-- Exercise prompt --
Repeat only the lines below that run from the line with "Generate a Blender" to the line with "L(tc.outputs['Generated'], sep.inputs[0])", ends included; skip every picture.

-- Exercise inputs --

╔══

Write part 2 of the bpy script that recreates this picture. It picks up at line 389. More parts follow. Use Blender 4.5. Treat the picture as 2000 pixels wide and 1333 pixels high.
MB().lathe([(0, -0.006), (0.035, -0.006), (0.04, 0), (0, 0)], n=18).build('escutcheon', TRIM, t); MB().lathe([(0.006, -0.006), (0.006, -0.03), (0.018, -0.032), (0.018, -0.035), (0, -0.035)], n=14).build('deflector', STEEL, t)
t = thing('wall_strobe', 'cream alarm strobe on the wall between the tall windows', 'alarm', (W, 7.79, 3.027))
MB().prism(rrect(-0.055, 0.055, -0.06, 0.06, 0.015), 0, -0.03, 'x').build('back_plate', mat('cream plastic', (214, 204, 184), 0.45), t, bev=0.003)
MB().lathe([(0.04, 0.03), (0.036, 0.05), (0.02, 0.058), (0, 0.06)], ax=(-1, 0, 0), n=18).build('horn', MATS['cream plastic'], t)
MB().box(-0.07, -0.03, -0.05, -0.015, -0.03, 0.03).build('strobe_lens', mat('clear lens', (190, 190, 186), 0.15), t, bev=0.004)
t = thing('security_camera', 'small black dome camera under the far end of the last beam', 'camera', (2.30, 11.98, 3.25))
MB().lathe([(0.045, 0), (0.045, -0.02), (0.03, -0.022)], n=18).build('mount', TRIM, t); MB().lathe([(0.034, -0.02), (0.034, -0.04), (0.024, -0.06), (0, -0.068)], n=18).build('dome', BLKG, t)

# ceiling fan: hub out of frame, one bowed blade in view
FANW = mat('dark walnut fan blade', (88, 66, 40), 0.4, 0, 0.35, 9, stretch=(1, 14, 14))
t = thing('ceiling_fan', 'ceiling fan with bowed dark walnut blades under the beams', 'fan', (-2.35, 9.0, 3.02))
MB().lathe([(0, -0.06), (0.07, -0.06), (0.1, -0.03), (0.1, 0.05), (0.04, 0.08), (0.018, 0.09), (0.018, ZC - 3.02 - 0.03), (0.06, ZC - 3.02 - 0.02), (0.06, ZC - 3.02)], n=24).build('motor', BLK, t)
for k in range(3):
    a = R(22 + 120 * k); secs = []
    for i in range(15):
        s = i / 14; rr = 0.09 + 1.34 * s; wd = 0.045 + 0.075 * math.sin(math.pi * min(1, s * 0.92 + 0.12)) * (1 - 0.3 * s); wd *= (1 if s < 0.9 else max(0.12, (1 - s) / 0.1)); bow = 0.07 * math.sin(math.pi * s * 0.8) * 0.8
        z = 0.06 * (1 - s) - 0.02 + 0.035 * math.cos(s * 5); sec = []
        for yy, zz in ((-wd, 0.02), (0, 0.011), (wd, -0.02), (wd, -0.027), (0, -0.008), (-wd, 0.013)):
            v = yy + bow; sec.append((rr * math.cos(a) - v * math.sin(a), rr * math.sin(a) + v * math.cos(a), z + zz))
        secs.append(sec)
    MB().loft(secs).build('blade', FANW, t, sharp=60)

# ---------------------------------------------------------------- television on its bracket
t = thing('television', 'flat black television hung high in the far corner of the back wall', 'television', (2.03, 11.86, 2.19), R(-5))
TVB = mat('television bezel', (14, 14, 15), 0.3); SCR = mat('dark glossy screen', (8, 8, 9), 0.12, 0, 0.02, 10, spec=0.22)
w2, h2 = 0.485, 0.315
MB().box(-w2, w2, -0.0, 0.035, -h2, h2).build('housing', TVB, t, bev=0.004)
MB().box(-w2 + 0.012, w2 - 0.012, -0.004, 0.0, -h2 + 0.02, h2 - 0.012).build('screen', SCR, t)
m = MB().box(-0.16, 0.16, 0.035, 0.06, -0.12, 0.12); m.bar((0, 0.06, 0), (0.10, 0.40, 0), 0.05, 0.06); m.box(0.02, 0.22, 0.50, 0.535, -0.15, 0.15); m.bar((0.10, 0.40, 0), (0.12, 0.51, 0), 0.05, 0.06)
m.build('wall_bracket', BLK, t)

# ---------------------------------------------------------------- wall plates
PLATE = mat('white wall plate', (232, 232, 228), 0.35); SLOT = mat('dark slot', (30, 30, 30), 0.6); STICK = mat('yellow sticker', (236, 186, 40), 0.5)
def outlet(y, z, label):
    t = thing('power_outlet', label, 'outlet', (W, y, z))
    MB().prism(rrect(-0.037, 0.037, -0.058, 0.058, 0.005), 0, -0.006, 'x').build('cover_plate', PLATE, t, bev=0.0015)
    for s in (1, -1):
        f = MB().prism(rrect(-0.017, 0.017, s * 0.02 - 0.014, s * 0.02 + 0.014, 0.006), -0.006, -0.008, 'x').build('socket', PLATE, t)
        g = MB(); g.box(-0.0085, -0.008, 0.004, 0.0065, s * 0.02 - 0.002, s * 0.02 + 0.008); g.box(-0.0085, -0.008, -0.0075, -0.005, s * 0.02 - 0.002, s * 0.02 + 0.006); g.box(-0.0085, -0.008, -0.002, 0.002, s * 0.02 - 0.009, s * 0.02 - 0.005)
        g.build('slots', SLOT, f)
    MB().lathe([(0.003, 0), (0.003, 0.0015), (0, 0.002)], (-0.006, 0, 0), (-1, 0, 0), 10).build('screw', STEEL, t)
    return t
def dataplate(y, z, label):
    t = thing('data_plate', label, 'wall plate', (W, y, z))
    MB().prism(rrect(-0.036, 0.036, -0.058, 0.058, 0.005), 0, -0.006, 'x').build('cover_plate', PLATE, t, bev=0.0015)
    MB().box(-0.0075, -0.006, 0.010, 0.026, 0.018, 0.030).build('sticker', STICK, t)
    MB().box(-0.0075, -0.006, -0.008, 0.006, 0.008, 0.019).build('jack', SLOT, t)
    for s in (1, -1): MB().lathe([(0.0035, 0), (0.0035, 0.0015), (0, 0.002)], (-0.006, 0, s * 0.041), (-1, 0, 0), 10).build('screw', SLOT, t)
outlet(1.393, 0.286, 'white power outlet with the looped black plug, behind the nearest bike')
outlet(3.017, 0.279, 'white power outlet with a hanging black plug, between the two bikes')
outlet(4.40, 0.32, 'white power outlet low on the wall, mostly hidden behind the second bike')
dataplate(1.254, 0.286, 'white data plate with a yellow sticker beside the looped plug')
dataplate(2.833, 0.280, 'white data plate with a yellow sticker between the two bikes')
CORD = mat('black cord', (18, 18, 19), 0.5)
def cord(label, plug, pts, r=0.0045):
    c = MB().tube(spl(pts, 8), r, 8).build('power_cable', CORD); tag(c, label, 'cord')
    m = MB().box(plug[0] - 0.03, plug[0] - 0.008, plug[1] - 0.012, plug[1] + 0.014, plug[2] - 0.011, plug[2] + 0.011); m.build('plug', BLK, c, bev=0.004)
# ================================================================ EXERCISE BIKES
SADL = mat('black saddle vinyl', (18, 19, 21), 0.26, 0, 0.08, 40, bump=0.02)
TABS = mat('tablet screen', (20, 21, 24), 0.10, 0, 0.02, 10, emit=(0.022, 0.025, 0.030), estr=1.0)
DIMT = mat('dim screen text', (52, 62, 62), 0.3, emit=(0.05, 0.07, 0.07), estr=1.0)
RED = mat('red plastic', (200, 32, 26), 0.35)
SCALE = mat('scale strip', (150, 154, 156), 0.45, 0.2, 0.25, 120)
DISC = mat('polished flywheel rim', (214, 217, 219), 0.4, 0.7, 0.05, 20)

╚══
╔══

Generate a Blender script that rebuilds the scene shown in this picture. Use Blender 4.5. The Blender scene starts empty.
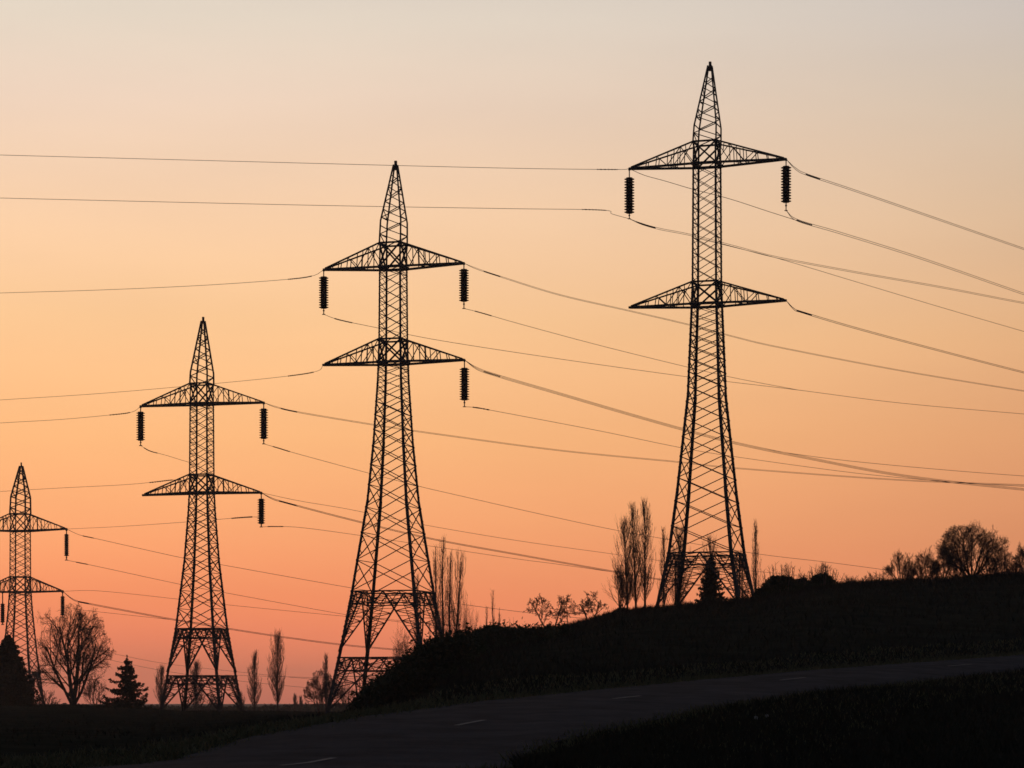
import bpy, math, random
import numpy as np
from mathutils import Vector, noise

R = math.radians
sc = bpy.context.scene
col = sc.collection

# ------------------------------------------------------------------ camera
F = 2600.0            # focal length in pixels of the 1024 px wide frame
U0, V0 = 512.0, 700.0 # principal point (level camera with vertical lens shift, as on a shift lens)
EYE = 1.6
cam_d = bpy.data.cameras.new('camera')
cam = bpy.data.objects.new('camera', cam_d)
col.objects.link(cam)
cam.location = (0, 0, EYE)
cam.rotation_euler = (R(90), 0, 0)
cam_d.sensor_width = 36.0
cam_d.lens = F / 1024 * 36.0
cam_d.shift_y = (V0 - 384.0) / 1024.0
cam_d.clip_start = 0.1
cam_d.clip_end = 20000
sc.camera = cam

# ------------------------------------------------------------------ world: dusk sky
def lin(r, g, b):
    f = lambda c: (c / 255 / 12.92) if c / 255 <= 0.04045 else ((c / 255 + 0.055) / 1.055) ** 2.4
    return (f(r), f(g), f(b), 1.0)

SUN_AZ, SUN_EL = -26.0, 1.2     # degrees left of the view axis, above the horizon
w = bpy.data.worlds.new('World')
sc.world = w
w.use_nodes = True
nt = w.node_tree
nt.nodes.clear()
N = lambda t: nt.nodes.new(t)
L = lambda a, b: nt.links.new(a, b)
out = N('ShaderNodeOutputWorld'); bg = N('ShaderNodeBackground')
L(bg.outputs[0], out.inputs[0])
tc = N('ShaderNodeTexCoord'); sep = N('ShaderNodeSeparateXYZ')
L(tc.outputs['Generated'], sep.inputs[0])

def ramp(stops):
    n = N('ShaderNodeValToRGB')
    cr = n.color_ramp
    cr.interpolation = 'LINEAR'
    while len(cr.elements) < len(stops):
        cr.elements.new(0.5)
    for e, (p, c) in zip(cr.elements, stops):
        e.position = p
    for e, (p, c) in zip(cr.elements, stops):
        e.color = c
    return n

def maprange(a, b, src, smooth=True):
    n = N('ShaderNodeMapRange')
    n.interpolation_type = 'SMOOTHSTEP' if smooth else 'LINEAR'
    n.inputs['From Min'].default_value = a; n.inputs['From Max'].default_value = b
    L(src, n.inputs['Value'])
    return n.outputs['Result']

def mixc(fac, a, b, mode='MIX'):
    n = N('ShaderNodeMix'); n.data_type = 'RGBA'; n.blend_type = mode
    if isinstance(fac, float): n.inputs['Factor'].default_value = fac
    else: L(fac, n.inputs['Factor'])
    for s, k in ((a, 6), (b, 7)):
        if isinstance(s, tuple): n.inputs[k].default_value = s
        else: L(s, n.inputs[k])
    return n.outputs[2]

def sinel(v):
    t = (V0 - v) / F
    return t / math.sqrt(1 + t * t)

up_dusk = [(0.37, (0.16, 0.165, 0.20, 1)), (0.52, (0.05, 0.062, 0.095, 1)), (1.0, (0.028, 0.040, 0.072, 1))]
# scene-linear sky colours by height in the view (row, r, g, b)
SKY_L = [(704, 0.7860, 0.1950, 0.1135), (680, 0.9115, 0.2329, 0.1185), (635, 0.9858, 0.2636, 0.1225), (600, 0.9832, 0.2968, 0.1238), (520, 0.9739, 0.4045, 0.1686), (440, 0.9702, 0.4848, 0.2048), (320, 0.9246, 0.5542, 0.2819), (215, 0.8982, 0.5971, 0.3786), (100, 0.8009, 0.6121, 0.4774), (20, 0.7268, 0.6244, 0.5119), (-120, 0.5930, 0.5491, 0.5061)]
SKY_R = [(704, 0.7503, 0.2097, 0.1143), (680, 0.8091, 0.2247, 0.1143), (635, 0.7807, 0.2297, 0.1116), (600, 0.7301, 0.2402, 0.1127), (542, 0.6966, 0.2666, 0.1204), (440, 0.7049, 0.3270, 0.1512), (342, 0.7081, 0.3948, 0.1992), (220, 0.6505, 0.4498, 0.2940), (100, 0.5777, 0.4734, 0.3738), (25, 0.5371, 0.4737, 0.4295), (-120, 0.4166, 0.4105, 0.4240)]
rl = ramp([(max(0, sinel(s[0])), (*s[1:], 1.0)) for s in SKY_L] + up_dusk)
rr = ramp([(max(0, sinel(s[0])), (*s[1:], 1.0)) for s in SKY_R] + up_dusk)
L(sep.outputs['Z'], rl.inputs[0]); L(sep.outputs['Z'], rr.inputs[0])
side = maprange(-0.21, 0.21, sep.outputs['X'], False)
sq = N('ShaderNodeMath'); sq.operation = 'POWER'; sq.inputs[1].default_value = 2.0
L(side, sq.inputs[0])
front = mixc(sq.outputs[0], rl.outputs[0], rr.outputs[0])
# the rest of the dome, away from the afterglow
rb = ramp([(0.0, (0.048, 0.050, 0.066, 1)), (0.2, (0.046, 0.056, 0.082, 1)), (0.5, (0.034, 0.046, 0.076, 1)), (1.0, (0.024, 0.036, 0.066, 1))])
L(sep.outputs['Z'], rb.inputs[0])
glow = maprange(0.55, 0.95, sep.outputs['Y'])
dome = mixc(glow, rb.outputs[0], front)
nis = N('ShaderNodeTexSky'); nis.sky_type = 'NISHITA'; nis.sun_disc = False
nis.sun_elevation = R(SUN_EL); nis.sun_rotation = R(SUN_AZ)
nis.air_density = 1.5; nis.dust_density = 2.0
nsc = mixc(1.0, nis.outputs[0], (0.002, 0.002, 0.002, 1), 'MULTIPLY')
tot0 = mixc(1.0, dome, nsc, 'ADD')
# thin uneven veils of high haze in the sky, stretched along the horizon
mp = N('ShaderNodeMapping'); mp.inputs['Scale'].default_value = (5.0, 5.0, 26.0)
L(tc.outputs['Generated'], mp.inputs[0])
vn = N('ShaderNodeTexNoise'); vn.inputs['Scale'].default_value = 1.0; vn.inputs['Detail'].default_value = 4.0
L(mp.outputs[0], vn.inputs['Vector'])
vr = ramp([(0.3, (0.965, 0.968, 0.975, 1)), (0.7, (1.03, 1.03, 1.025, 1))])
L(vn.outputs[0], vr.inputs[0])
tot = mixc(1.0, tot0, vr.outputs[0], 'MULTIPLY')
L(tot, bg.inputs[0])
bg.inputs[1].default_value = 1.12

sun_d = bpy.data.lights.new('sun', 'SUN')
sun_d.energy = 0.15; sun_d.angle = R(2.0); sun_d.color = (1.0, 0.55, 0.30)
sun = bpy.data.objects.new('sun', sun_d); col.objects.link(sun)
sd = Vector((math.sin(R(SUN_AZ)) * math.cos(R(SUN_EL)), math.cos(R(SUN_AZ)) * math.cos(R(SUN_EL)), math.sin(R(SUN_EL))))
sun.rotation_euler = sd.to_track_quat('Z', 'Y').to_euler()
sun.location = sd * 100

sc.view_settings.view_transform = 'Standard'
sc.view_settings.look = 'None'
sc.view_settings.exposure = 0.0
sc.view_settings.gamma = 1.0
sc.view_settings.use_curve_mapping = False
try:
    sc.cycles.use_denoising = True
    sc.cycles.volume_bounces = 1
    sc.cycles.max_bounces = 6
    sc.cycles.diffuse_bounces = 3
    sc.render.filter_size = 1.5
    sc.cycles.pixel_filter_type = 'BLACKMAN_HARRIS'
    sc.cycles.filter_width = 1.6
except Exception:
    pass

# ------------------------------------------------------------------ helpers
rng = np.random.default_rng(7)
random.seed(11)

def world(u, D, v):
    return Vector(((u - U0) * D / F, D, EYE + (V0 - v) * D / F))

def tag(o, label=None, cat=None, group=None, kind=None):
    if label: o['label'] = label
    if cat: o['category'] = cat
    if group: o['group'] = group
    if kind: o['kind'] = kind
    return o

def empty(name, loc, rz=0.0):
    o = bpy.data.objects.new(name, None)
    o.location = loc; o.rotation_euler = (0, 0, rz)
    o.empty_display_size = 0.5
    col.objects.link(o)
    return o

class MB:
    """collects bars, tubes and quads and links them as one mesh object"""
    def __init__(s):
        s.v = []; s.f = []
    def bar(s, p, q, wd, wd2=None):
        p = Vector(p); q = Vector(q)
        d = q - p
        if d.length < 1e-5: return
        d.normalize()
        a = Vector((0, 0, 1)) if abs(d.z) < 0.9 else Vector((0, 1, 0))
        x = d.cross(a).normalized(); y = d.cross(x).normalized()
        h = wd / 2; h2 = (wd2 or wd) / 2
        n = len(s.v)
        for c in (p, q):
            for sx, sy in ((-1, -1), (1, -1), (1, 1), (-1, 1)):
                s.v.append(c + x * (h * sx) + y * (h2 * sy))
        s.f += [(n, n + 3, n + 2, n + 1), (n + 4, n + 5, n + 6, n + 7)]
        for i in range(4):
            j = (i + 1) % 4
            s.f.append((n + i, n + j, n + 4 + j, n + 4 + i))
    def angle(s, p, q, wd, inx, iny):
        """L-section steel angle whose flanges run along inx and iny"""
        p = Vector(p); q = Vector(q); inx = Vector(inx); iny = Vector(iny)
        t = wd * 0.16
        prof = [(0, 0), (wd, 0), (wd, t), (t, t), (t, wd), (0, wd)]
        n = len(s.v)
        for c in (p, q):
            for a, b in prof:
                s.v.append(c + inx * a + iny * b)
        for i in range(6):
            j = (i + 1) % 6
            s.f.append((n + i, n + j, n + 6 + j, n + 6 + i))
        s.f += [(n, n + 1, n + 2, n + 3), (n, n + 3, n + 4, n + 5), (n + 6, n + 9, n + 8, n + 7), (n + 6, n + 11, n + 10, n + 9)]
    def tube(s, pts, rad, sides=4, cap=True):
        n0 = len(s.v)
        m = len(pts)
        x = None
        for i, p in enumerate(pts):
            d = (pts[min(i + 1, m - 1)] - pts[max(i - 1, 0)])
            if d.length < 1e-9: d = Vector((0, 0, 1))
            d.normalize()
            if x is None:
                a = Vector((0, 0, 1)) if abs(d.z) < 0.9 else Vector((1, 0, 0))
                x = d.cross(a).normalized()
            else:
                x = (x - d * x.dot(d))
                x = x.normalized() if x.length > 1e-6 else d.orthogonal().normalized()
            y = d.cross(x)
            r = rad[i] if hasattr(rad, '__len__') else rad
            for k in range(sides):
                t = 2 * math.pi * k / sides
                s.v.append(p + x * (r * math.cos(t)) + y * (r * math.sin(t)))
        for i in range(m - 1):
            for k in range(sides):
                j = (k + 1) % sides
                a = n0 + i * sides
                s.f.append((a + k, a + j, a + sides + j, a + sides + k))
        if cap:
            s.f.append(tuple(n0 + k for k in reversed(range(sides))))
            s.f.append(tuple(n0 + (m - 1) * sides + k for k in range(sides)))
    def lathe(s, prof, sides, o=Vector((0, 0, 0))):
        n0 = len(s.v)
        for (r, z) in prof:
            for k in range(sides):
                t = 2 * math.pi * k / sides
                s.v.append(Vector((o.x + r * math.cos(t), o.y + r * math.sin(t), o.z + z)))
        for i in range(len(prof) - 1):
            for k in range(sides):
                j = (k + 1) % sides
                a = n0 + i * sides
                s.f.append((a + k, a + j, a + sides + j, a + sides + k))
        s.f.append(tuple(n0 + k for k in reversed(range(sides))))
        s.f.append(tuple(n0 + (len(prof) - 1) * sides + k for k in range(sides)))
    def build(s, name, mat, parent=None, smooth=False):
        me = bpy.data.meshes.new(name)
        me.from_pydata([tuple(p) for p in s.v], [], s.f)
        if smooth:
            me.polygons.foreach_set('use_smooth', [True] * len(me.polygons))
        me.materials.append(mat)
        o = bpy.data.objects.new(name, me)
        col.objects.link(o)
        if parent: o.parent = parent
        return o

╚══

-- Answer to this problem --
Generate a Blender script that rebuilds the scene shown in this picture. Use Blender 4.5. The Blender scene starts empty.
import bpy, math, random
import numpy as np
from mathutils import Vector, noise

R = math.radians
sc = bpy.context.scene
col = sc.collection

# ------------------------------------------------------------------ camera
F = 2600.0            # focal length in pixels of the 1024 px wide frame
U0, V0 = 512.0, 700.0 # principal point (level camera with vertical lens shift, as on a shift lens)
EYE = 1.6
cam_d = bpy.data.cameras.new('camera')
cam = bpy.data.objects.new('camera', cam_d)
col.objects.link(cam)
cam.location = (0, 0, EYE)
cam.rotation_euler = (R(90), 0, 0)
cam_d.sensor_width = 36.0
cam_d.lens = F / 1024 * 36.0
cam_d.shift_y = (V0 - 384.0) / 1024.0
cam_d.clip_start = 0.1
cam_d.clip_end = 20000
sc.camera = cam

# ------------------------------------------------------------------ world: dusk sky
def lin(r, g, b):
    f = lambda c: (c / 255 / 12.92) if c / 255 <= 0.04045 else ((c / 255 + 0.055) / 1.055) ** 2.4
    return (f(r), f(g), f(b), 1.0)

SUN_AZ, SUN_EL = -26.0, 1.2     # degrees left of the view axis, above the horizon
w = bpy.data.worlds.new('World')
sc.world = w
w.use_nodes = True
nt = w.node_tree
nt.nodes.clear()
N = lambda t: nt.nodes.new(t)
L = lambda a, b: nt.links.new(a, b)
out = N('ShaderNodeOutputWorld'); bg = N('ShaderNodeBackground')
L(bg.outputs[0], out.inputs[0])
tc = N('ShaderNodeTexCoord'); sep = N('ShaderNodeSeparateXYZ')
L(tc.outputs['Generated'], sep.inputs[0])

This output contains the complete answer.